── PROVIDED DATA ──

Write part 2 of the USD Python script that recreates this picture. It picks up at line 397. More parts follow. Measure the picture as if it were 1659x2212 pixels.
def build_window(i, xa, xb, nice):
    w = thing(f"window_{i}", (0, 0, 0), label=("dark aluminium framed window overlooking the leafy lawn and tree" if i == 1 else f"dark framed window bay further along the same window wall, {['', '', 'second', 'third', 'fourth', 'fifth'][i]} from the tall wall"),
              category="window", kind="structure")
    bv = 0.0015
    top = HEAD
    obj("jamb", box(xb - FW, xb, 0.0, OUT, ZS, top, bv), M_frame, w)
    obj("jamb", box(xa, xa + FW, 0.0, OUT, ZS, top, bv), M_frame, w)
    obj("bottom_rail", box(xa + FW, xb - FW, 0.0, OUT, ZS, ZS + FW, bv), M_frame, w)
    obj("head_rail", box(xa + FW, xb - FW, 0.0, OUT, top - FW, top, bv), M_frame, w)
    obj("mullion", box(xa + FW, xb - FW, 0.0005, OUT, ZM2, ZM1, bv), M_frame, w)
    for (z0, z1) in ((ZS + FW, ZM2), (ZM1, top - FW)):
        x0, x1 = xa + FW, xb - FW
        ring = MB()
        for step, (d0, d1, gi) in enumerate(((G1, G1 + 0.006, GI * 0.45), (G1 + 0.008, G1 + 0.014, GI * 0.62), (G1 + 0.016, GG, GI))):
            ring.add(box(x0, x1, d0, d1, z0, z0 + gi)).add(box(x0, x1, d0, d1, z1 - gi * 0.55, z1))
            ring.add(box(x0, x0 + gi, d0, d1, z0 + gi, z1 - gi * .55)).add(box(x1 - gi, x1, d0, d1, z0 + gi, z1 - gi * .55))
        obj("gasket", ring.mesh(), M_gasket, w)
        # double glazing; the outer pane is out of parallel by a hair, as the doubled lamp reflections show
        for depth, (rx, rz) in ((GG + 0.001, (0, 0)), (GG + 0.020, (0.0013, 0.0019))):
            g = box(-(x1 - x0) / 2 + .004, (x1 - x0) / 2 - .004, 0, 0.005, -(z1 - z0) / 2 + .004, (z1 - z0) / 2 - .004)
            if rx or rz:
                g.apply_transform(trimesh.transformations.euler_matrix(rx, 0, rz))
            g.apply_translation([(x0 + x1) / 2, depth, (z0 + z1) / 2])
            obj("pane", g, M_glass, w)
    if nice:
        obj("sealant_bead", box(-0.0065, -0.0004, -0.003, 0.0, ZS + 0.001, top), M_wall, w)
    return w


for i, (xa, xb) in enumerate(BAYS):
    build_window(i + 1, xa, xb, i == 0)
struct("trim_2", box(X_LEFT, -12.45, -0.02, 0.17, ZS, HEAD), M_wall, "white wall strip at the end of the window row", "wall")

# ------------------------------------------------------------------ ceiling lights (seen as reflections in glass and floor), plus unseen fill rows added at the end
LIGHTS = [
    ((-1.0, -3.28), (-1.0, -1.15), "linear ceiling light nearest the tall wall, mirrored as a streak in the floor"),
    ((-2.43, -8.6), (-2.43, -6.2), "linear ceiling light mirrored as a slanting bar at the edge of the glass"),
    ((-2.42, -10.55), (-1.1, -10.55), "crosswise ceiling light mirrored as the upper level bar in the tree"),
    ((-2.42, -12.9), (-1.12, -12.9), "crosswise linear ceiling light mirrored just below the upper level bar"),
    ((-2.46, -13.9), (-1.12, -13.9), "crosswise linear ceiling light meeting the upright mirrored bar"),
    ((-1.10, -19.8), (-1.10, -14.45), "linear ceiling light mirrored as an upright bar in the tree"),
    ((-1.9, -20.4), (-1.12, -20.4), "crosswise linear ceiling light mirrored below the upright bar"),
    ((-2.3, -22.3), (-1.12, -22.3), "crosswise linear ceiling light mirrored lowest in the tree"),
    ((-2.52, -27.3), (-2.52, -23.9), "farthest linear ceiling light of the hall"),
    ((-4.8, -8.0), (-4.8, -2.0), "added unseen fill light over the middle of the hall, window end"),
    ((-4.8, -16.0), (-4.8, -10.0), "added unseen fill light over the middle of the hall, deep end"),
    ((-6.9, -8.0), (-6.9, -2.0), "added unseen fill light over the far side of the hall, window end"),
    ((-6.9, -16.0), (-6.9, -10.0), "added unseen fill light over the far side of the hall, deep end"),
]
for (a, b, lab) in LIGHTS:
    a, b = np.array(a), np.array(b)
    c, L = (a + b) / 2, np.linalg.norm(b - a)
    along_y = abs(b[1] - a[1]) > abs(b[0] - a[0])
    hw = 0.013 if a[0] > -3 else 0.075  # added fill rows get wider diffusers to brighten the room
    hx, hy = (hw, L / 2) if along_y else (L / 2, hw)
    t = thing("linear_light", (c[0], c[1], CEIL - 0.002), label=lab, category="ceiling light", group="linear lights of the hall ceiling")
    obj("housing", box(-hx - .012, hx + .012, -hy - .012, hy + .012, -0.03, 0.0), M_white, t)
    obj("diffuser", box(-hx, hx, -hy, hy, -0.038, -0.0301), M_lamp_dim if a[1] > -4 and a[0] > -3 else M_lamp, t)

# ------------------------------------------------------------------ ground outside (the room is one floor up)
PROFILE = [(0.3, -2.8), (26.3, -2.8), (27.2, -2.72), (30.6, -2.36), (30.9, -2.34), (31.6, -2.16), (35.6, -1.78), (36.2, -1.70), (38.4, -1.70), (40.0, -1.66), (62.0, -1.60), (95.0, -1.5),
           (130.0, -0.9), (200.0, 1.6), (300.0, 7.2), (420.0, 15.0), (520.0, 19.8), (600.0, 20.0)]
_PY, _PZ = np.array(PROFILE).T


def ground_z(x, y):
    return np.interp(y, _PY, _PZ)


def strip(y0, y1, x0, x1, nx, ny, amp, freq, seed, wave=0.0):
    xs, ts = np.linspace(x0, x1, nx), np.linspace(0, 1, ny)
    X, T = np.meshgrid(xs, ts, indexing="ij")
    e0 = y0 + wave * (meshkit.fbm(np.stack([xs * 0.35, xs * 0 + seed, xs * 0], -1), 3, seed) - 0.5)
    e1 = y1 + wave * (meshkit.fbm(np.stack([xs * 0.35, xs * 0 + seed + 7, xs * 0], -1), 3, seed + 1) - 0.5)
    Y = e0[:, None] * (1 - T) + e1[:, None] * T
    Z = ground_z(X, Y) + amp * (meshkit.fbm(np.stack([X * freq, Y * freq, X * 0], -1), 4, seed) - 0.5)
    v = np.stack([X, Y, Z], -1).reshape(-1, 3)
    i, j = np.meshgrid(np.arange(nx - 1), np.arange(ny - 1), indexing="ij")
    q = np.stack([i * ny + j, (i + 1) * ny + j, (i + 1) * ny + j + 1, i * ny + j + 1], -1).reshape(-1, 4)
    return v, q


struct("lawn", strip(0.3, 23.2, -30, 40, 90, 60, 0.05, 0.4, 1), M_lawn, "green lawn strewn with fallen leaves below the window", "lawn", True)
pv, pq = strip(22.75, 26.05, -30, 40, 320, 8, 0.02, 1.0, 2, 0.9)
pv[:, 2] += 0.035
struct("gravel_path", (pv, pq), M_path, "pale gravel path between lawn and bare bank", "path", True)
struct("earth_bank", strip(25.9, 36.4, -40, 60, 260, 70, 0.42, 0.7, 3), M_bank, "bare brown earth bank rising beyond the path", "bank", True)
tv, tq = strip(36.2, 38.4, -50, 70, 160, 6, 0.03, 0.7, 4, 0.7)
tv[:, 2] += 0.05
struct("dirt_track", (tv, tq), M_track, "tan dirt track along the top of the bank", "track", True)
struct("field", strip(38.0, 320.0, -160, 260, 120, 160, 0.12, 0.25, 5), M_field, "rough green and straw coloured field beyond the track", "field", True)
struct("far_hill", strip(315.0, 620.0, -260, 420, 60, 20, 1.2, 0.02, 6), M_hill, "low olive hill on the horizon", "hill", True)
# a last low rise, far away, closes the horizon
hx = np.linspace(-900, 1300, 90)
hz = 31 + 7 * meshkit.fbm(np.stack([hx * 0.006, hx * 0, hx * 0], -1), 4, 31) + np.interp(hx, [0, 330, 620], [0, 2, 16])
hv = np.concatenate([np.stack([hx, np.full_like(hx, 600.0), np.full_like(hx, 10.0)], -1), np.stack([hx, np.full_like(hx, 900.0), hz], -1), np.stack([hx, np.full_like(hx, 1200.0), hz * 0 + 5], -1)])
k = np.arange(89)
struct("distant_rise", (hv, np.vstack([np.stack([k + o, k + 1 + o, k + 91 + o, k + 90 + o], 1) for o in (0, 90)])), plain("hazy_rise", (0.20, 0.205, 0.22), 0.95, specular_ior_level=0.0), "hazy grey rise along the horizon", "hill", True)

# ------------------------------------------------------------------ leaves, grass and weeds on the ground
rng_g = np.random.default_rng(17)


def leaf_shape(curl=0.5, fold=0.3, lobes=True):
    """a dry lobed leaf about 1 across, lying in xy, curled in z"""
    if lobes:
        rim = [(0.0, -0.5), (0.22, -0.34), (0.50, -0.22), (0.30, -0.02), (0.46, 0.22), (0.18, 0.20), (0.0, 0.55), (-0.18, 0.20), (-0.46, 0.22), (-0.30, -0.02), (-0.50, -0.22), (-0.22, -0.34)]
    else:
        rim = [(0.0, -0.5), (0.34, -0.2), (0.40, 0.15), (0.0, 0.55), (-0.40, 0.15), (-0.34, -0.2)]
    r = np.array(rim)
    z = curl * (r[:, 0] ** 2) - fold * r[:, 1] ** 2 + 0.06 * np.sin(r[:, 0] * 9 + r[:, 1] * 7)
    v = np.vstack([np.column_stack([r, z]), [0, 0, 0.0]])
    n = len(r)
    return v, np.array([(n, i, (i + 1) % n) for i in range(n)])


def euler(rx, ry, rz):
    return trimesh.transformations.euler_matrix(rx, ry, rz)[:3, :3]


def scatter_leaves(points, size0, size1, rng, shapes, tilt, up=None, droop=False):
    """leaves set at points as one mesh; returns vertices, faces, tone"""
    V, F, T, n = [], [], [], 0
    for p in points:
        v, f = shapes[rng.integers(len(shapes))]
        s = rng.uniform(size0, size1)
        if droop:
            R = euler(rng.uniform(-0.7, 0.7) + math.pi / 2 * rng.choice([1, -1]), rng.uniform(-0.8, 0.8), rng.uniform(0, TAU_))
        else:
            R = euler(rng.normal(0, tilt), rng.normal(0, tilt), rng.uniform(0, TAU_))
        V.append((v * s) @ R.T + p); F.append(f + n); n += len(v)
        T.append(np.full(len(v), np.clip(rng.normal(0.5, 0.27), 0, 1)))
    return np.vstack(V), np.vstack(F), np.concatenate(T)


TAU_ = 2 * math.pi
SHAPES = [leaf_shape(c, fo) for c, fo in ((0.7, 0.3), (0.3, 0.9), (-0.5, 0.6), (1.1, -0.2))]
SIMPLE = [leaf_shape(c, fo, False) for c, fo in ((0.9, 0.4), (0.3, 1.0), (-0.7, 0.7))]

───

— WHAT THIS TASK INVOLVES —
Only the lines from the one bearing "olive hill on" through the one bearing "(hv, np.vstack([np.stack([k +" should be repeated, exactly as given.

— RESULT FOR THIS EXERCISE —
struct("far_hill", strip(315.0, 620.0, -260, 420, 60, 20, 1.2, 0.02, 6), M_hill, "low olive hill on the horizon", "hill", True)
# a last low rise, far away, closes the horizon
hx = np.linspace(-900, 1300, 90)
hz = 31 + 7 * meshkit.fbm(np.stack([hx * 0.006, hx * 0, hx * 0], -1), 4, 31) + np.interp(hx, [0, 330, 620], [0, 2, 16])
hv = np.concatenate([np.stack([hx, np.full_like(hx, 600.0), np.full_like(hx, 10.0)], -1), np.stack([hx, np.full_like(hx, 900.0), hz], -1), np.stack([hx, np.full_like(hx, 1200.0), hz * 0 + 5], -1)])
k = np.arange(89)
struct("distant_rise", (hv, np.vstack([np.stack([k + o, k + 1 + o, k + 91 + o, k + 90 + o], 1) for o in (0, 90)])), plain("hazy_rise", (0.20, 0.205, 0.22), 0.95, specular_ior_level=0.0), "hazy grey rise along the horizon", "hill", True)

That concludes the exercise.